■ Brief: Return the listing below word for word.

■ Information shown:
◆ ◆ ◆ ◆ ◆ ◆ ◆

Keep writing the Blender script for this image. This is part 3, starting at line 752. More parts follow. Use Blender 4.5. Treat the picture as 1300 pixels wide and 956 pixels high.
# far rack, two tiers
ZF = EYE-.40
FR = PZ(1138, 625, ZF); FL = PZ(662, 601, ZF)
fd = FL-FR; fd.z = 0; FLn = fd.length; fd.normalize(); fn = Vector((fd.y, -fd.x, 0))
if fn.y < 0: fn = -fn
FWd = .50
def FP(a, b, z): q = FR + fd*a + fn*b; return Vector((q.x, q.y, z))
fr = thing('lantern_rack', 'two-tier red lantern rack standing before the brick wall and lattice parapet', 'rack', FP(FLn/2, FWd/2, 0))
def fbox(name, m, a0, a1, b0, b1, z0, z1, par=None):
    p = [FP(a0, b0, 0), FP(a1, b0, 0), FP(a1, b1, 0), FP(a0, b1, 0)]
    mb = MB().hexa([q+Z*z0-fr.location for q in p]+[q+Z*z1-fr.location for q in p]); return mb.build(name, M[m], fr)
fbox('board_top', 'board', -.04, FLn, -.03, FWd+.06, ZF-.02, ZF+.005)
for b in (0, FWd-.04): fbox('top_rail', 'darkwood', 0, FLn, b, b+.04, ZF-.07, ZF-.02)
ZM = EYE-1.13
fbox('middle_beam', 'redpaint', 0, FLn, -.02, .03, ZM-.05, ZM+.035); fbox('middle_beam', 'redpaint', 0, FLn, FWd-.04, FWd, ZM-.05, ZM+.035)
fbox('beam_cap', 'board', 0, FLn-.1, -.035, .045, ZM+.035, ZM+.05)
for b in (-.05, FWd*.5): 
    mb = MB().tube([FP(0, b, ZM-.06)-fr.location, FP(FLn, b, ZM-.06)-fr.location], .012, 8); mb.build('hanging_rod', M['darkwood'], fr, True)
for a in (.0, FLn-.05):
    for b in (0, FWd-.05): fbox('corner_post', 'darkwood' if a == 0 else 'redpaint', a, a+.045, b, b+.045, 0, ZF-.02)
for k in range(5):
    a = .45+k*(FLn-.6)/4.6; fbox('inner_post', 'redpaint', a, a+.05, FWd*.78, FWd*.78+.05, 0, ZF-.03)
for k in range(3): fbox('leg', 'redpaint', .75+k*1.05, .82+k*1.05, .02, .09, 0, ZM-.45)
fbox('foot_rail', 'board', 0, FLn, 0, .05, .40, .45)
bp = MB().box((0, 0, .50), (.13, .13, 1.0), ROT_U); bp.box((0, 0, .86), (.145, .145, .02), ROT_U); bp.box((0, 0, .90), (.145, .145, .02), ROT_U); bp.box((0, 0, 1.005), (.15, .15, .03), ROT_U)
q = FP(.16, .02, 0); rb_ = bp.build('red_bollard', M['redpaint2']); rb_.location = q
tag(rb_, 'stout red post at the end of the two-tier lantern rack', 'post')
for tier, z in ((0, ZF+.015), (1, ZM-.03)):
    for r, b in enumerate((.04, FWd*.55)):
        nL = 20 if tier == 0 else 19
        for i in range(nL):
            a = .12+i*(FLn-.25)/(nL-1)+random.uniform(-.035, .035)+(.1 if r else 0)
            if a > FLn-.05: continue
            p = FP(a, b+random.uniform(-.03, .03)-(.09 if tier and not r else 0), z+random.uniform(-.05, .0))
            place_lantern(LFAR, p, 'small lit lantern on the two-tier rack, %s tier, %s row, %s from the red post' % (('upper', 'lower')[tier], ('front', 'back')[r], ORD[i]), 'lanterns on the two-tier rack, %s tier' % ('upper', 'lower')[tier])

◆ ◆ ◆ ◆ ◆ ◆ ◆

■ Solution for this task:
Keep writing the Blender script for this image. This is part 3, starting at line 752. More parts follow. Use Blender 4.5. Treat the picture as 1300 pixels wide and 956 pixels high.
# far rack, two tiers
ZF = EYE-.40
FR = PZ(1138, 625, ZF); FL = PZ(662, 601, ZF)
fd = FL-FR; fd.z = 0; FLn = fd.length; fd.normalize(); fn = Vector((fd.y, -fd.x, 0))
if fn.y < 0: fn = -fn
FWd = .50
def FP(a, b, z): q = FR + fd*a + fn*b; return Vector((q.x, q.y, z))
fr = thing('lantern_rack', 'two-tier red lantern rack standing before the brick wall and lattice parapet', 'rack', FP(FLn/2, FWd/2, 0))
def fbox(name, m, a0, a1, b0, b1, z0, z1, par=None):
    p = [FP(a0, b0, 0), FP(a1, b0, 0), FP(a1, b1, 0), FP(a0, b1, 0)]
    mb = MB().hexa([q+Z*z0-fr.location for q in p]+[q+Z*z1-fr.location for q in p]); return mb.build(name, M[m], fr)
fbox('board_top', 'board', -.04, FLn, -.03, FWd+.06, ZF-.02, ZF+.005)
for b in (0, FWd-.04): fbox('top_rail', 'darkwood', 0, FLn, b, b+.04, ZF-.07, ZF-.02)
ZM = EYE-1.13
fbox('middle_beam', 'redpaint', 0, FLn, -.02, .03, ZM-.05, ZM+.035); fbox('middle_beam', 'redpaint', 0, FLn, FWd-.04, FWd, ZM-.05, ZM+.035)
fbox('beam_cap', 'board', 0, FLn-.1, -.035, .045, ZM+.035, ZM+.05)
for b in (-.05, FWd*.5): 
    mb = MB().tube([FP(0, b, ZM-.06)-fr.location, FP(FLn, b, ZM-.06)-fr.location], .012, 8); mb.build('hanging_rod', M['darkwood'], fr, True)
for a in (.0, FLn-.05):
    for b in (0, FWd-.05): fbox('corner_post', 'darkwood' if a == 0 else 'redpaint', a, a+.045, b, b+.045, 0, ZF-.02)
for k in range(5):
    a = .45+k*(FLn-.6)/4.6; fbox('inner_post', 'redpaint', a, a+.05, FWd*.78, FWd*.78+.05, 0, ZF-.03)
for k in range(3): fbox('leg', 'redpaint', .75+k*1.05, .82+k*1.05, .02, .09, 0, ZM-.45)
fbox('foot_rail', 'board', 0, FLn, 0, .05, .40, .45)
bp = MB().box((0, 0, .50), (.13, .13, 1.0), ROT_U); bp.box((0, 0, .86), (.145, .145, .02), ROT_U); bp.box((0, 0, .90), (.145, .145, .02), ROT_U); bp.box((0, 0, 1.005), (.15, .15, .03), ROT_U)
q = FP(.16, .02, 0); rb_ = bp.build('red_bollard', M['redpaint2']); rb_.location = q
tag(rb_, 'stout red post at the end of the two-tier lantern rack', 'post')
for tier, z in ((0, ZF+.015), (1, ZM-.03)):
    for r, b in enumerate((.04, FWd*.55)):
        nL = 20 if tier == 0 else 19
        for i in range(nL):
            a = .12+i*(FLn-.25)/(nL-1)+random.uniform(-.035, .035)+(.1 if r else 0)
            if a > FLn-.05: continue
            p = FP(a, b+random.uniform(-.03, .03)-(.09 if tier and not r else 0), z+random.uniform(-.05, .0))
            place_lantern(LFAR, p, 'small lit lantern on the two-tier rack, %s tier, %s row, %s from the red post' % (('upper', 'lower')[tier], ('front', 'back')[r], ORD[i]), 'lanterns on the two-tier rack, %s tier' % ('upper', 'lower')[tier])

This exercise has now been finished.